Instructions to follow: Please quote exactly the opening lines of the data, from the first line to the one where "o.matrix_world = m" appears.

-- Start Rows --

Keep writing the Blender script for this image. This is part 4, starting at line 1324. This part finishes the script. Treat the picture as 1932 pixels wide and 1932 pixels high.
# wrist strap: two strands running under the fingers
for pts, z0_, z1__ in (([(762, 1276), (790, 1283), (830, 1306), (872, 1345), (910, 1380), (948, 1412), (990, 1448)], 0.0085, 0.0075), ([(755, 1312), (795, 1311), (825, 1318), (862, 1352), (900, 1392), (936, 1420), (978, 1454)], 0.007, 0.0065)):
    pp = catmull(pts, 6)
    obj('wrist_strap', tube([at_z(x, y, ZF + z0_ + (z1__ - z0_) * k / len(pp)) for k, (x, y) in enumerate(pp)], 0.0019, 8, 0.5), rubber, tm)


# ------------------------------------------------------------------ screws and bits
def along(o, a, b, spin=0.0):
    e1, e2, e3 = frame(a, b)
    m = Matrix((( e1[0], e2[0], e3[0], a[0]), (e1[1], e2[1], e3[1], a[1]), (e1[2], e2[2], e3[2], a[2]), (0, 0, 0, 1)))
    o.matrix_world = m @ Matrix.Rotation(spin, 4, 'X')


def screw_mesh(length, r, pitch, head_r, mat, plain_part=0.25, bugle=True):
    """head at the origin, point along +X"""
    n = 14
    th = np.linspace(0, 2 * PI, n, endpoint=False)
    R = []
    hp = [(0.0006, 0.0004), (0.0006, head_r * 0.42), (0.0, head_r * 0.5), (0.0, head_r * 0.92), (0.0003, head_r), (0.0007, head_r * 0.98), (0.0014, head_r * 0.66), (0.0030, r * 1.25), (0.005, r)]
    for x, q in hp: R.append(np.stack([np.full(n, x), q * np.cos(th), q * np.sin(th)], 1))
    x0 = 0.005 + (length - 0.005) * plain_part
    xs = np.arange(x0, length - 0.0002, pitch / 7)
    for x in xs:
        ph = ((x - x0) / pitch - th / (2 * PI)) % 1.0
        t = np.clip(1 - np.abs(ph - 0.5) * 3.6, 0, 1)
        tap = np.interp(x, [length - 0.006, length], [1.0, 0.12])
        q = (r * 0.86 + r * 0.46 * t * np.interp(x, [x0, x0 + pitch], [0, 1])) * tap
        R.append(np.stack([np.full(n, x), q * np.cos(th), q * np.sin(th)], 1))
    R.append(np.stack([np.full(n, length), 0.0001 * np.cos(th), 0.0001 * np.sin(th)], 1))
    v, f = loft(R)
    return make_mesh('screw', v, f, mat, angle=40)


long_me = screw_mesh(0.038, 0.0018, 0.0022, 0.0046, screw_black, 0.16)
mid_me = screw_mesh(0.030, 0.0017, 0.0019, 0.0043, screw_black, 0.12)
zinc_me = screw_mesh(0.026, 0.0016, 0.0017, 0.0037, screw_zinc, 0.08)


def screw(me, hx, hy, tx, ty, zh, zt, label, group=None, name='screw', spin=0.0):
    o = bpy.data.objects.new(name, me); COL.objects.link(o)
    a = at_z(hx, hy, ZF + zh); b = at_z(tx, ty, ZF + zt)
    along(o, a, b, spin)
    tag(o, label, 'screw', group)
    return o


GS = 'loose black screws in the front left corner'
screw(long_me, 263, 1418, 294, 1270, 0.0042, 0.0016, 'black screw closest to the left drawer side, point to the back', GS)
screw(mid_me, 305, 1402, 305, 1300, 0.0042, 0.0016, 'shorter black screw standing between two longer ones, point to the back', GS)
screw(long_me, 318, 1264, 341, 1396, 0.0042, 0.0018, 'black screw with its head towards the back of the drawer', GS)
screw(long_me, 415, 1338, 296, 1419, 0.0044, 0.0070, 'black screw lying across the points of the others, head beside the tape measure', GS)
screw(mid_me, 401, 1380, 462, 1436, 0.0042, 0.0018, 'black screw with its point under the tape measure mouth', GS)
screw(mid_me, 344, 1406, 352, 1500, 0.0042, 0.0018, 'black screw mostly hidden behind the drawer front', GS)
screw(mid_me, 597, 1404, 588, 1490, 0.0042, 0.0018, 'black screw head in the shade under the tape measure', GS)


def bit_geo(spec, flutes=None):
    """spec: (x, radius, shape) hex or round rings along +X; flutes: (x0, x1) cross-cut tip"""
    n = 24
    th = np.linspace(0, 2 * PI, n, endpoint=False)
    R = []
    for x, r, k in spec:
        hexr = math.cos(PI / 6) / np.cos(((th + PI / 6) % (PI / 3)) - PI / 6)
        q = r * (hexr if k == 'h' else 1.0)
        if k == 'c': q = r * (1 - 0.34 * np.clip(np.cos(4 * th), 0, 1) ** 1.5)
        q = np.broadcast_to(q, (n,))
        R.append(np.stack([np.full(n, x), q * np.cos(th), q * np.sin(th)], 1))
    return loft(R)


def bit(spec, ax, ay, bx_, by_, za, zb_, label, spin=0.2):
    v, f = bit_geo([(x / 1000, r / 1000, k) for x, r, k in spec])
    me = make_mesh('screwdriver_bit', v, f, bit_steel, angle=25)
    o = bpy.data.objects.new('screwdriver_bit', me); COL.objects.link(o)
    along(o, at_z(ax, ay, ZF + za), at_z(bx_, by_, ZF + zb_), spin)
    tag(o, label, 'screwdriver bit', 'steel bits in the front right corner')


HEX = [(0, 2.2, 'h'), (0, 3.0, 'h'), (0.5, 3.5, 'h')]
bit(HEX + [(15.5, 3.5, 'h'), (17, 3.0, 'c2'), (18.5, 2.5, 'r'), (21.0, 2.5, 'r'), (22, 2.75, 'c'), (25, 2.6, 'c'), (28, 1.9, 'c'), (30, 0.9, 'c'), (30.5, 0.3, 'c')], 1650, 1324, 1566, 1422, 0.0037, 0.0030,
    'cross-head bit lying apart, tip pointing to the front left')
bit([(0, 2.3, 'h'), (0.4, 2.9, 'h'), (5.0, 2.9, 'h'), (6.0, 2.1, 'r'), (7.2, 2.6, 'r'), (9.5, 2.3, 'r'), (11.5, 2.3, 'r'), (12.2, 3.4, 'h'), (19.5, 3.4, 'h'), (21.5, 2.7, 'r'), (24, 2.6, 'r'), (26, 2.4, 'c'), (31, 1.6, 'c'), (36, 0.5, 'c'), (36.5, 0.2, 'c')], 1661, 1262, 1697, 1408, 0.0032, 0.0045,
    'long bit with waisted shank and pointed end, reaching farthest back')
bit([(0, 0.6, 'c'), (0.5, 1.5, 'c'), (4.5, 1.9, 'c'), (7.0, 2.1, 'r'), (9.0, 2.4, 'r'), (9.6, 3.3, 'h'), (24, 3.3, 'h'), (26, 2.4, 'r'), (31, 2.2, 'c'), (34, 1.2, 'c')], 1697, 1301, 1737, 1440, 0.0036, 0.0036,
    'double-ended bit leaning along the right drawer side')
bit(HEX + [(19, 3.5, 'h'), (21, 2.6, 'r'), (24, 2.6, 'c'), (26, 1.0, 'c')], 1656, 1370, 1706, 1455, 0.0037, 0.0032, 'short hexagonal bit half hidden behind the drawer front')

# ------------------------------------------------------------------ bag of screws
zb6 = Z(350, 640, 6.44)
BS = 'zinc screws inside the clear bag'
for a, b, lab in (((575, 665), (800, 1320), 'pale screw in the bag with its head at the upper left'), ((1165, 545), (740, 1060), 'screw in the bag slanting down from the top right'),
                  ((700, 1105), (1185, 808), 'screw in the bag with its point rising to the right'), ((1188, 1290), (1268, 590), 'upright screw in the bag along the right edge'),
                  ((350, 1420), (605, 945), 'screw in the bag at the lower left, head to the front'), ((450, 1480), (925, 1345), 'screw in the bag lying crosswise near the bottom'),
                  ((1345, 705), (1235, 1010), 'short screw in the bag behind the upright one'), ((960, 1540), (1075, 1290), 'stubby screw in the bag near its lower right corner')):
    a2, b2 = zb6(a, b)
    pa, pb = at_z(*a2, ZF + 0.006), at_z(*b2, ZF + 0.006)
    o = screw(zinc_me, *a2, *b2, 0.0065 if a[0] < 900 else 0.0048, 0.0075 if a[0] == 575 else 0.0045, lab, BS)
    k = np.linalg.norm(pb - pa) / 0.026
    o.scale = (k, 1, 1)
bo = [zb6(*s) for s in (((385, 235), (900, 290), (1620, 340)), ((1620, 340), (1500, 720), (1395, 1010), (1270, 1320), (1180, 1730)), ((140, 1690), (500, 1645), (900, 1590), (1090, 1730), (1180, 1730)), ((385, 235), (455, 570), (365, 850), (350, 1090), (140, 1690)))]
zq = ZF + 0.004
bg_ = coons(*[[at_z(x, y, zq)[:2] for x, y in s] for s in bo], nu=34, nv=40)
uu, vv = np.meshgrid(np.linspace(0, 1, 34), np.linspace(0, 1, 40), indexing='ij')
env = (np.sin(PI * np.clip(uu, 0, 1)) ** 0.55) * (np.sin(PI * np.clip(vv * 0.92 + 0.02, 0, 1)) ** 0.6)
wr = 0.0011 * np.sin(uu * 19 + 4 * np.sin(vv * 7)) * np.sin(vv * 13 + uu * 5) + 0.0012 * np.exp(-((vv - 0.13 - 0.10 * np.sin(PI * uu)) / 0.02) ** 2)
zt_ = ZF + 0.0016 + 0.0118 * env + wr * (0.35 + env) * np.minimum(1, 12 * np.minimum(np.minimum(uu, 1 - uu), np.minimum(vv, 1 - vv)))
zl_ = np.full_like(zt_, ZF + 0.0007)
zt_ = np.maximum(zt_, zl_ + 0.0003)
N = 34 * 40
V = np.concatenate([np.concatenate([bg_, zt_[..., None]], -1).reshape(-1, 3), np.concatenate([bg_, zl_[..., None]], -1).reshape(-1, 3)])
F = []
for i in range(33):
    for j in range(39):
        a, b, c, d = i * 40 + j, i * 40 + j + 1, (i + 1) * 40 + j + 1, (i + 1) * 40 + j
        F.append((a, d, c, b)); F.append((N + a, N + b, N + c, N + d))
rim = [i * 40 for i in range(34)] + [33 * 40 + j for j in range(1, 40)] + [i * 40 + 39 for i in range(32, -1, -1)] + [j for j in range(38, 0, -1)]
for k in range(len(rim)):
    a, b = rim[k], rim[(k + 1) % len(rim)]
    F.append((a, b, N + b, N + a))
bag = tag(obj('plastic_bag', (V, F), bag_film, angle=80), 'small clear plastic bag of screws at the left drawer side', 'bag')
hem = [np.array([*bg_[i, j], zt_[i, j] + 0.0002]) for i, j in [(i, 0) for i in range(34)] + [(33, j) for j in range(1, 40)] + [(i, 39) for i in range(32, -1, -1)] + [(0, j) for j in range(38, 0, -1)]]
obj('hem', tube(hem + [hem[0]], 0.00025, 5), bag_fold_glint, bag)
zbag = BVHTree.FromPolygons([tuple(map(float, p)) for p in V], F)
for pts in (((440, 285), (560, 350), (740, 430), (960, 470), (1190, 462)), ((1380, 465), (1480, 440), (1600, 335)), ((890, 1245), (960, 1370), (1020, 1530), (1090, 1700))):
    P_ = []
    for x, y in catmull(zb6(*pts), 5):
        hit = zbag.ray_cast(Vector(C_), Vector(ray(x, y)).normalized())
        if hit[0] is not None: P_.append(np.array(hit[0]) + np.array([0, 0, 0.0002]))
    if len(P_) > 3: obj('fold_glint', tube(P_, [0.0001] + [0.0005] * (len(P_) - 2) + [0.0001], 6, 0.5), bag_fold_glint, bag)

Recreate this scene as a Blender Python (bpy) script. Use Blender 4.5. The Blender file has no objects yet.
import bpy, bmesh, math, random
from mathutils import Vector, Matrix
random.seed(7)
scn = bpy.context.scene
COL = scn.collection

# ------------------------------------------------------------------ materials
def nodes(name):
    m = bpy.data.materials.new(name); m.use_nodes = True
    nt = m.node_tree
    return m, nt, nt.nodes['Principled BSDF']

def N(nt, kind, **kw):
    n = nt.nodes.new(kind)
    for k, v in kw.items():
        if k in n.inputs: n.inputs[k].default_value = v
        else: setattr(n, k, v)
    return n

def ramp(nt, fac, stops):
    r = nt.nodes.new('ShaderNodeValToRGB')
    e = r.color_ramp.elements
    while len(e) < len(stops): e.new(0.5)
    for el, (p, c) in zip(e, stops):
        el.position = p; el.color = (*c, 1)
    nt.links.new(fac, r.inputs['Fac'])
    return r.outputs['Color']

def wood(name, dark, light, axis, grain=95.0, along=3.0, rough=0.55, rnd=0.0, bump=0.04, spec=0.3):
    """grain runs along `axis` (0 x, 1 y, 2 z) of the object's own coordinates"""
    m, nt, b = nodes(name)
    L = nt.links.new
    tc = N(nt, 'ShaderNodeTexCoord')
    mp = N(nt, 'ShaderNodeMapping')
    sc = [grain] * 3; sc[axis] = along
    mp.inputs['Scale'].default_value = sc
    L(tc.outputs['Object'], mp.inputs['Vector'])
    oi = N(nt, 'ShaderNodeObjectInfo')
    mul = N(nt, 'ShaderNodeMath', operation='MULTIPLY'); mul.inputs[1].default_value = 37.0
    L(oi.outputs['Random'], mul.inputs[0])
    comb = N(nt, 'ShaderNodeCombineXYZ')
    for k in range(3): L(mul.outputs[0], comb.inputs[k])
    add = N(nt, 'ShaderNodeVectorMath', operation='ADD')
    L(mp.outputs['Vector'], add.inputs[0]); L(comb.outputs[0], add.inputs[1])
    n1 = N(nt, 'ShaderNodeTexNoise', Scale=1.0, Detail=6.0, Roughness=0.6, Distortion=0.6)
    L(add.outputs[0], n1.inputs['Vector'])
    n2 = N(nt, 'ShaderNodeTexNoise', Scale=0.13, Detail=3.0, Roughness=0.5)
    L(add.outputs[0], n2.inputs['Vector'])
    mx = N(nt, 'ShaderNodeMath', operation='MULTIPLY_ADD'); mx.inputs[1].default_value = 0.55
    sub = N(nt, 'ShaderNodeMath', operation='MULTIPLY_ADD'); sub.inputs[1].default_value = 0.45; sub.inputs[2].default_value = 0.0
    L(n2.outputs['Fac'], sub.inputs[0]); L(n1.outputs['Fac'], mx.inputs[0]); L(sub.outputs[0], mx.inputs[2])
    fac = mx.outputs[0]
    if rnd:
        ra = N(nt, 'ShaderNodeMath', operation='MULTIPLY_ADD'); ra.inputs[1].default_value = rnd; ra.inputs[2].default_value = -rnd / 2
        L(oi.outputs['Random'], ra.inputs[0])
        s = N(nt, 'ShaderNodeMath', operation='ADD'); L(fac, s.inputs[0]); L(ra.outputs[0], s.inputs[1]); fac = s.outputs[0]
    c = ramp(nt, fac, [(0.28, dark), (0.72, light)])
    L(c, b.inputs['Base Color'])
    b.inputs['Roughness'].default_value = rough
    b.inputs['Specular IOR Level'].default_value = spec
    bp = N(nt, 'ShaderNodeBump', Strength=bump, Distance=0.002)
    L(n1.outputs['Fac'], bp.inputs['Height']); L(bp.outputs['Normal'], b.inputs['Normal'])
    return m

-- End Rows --

Solution for this problem:
Keep writing the Blender script for this image. This is part 4, starting at line 1324. This part finishes the script. Treat the picture as 1932 pixels wide and 1932 pixels high.
# wrist strap: two strands running under the fingers
for pts, z0_, z1__ in (([(762, 1276), (790, 1283), (830, 1306), (872, 1345), (910, 1380), (948, 1412), (990, 1448)], 0.0085, 0.0075), ([(755, 1312), (795, 1311), (825, 1318), (862, 1352), (900, 1392), (936, 1420), (978, 1454)], 0.007, 0.0065)):
    pp = catmull(pts, 6)
    obj('wrist_strap', tube([at_z(x, y, ZF + z0_ + (z1__ - z0_) * k / len(pp)) for k, (x, y) in enumerate(pp)], 0.0019, 8, 0.5), rubber, tm)


# ------------------------------------------------------------------ screws and bits
def along(o, a, b, spin=0.0):
    e1, e2, e3 = frame(a, b)
    m = Matrix((( e1[0], e2[0], e3[0], a[0]), (e1[1], e2[1], e3[1], a[1]), (e1[2], e2[2], e3[2], a[2]), (0, 0, 0, 1)))
    o.matrix_world = m @ Matrix.Rotation(spin, 4, 'X')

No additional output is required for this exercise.